Je ne veux pas grandir, être une adulte. Pas dans le monde réel. Je n'arrive pas à admettre qu'on puisse me considérer comme une adulte, j'ai l'impression d'être une fraude en agissant comme telle. J'ai l'impression que le temps passe trop vite et terriblement peur de ne pas avoir une vie qui me satisfasse. J'ai peur de ne pas trouver ce que je cherche. Peur de ne pas être à la hauteur. Mais intérieurement, chaque jour je grandis, je muris, et honnêtement je trouve qu'il n'y a rien de plus merveilleux. Alors je suis là, à passer mon temps à regarder des Disneys, lire des livres pour enfants, et à côté de ça sermonner les gens sur à quel point ils sont immatures et juste incapable de prendre du recul et d'arrêter de faire des drames pour rien. Et je ne me sens absolument pas contradictoire. Ce n'est pas comme si j'étais une adulte qui n'avait jamais eu aucune envie de rester enfant et aimerait Peter Pan parce qu'avec cette lecture ça la conforte dans sa position. J'aime Peter Pan parce que c'est une problématique qui me parle. Ce que je veux vraiment, ce que je cherche à faire jour après jour, c'est trouver un moyen d'allier tout ce que je veux garder de l'enfance à toute la maturité que je me dois d'acquérir. Et vous savez qui est un merveilleux modèle pour ça ? Wendy Darling ! Sérieusement, comme si j'allais écrire autant sur Peter Pan et trouver le moyen de ne pas la mentionner. Un de mes personnages préférés, toutes catégories confondues. Justement parce qu'elle trouve le moyen, quelque soit la version (sauf le dessin-animé super-nul et récent qui ne mérite pas d'être mentionné) d'allier si bien un côté enfant à un côté maman. Elle ne veut pas grandir mais il suffit de voir comment elle est avec ses petits frères pour réaliser que quelque part elle n'est déjà plus tout à fait une enfant.

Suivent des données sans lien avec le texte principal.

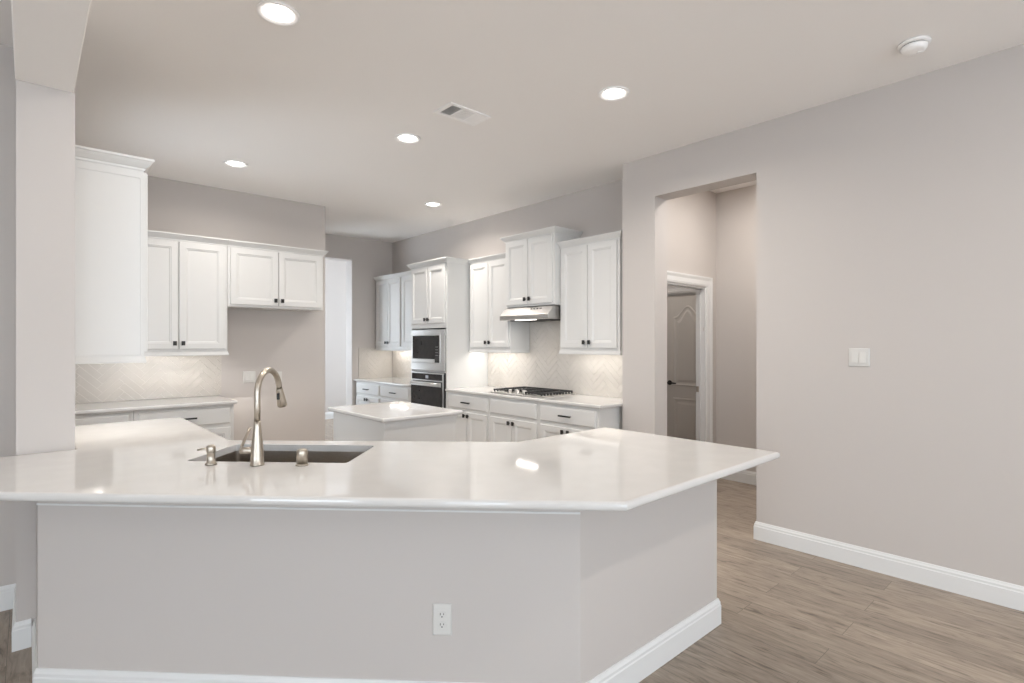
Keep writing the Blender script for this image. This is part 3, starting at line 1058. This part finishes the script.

Les gens s'identifient à Peter Pan et plaignent Wendy. Ils ne réalisent pas que ça devrait être l'inverse. C'est à Wendy qu'il faut s'identifier : elle ne veut pas grandir non plus, mais au cours du film elle réalise qu'elle le doit, et que ce n'est peut être pas si mal. Et c'est Peter qu'il faut plaindre. Tu plains Wendy parce qu'elle ne reste pas avec Peter Pan au pays imaginaire. Tu ne réalises pas que la vrai fin heureuse, ça serait celle où il rentrerait grandir avec elle. On plaint Wendy plus facilement parce qu'elle est triste, alors que Peter ne l'est pas, vu qu'il s'en fiche et ne ressent rien. Mais Wendy va s'en remettre, elle va grandir, elle va vivre, elle va trouver son bonheur. Peter Pan lui est bloqué, condamné à répéter ce cycle à l'infini. Ce n'est pas parce qu'il ne ressent pas la peine qu'il n'est pas à plaindre. Mais bon, dans cette version il semble ressentir la peine pour le coup, donc on comprend mieux. Le seul destin tragique, c'est le sien. Le pays imaginaire c'est une prison. Qui souhaite vraiment vivre dans une illusion ? Ah oui je sais, les gens qui préfèrent un mensonge qui fait plaisir à une vérité qui blesse, donc probablement une bonne partie de la population. Mais pas moi en tout cas. Vide de sens : c'est le pire je trouve.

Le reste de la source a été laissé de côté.